Les élections en France sont en train de remettre au goût du jour le concept de FRITES (FRance-ITalie-ESpagne) de notre confrère Fabrizio Quirighetti. Il est facile de critiquer la BCE mais sa tâche est beaucoup plus ardue. A quoi bon passer en mode agressivement restrictif si c’est pour organiser dans la panique d’ici trois mois un QE pour stabiliser les taux longs périphériques/FRITES?

Le CPI a de quoi inquiéter

Depuis environ deux mois, nous avons capitulé sur un point concernant l’inflation US, le fameux effet de base dans lequel nous mettions tant d’espoir jusqu’en avril. Il était censé nous aider à faire reculer significativement le CPI américain d’ici fin 2022 mais finalement, il ne va pas tellement nous aider et si nous terminons l’année à 6,5%-7% d’inflation aux Etats-Unis, nous serons déjà satisfaits. Les chiffres de vendredi dernier sont un exemple parfait: le +1% de mai 2022 a «remplacé» le +0,7% de mai 2021, faisant passer le CPI YoY de +8,3% à +8,6%. Nous aurons peut-être droit à une petite surprise le mois prochain car le CPI MoM de juin 2021 s’affichait à +0,9% mais l’été ne nous fera pas de cadeau puisque les indices CPI MoM de juillet et août 2021 avaient atteint respectivement +0,5% et +0,3%.

La Fed va devoir agir encore plus agressivement et les taux US nous avertissaient hier qu’un risque élevé de récession était désormais le scénario central. Avec un 5 ans atteignant 3,39%, un 10 ans à 3,26% et un 30 ans à 3,29%, nous nous retrouvons avec une inversion 5-10 de 13 points de base et surtout une inversion 5-30, le benchmark des gérants obligataires, de 10 bp. Dans l’environnement actuel, nous sommes partisans d’une récession franche et brutale, seule solution crédible pour terrasser l’inflation et la ramener vers 2,5%. Un timing parfait pour les Démocrates serait un passage en récession juste après les Mid-Terms, laissant au pouvoir en place une période d’environ 18 mois pour retrouver le chemin de la croissance solide sans inflation excessive.

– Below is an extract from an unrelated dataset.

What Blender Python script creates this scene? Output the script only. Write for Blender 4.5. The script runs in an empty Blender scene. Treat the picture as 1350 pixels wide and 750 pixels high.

De l’Investment Grade USD sinon rien

Avec un 5 ans Treasury proche de 3,40%, nous pouvons désormais construire des portefeuilles en crédits de haute qualité à maturité 4-5 ans offrant des rendements supérieurs à 4%. TINA a donc logiquement disparu au profit de TARA (There Are Reasonable Alternatives) et parmi les options proposées par TARA c’est bien le crédit de haute qualité à duration moyenne que nous privilégions. Compte tenu du niveau des rendements actuellement disponibles, cette classe d’actifs peut aujourd’hui s’envisager à la fois dans une optique «buy and hold» et dans une stratégie de gestion active. Dans la seconde stratégie, le 5 ans est à privilégier car les maturités plus courtes sont certes intéressantes mais offrent des perspectives de plus-values modérées compte tenu de leur faible duration. La gestion obligataire est désormais de retour pour de bon, elle représente sans contestation possible l’un des piliers majeurs de TARA.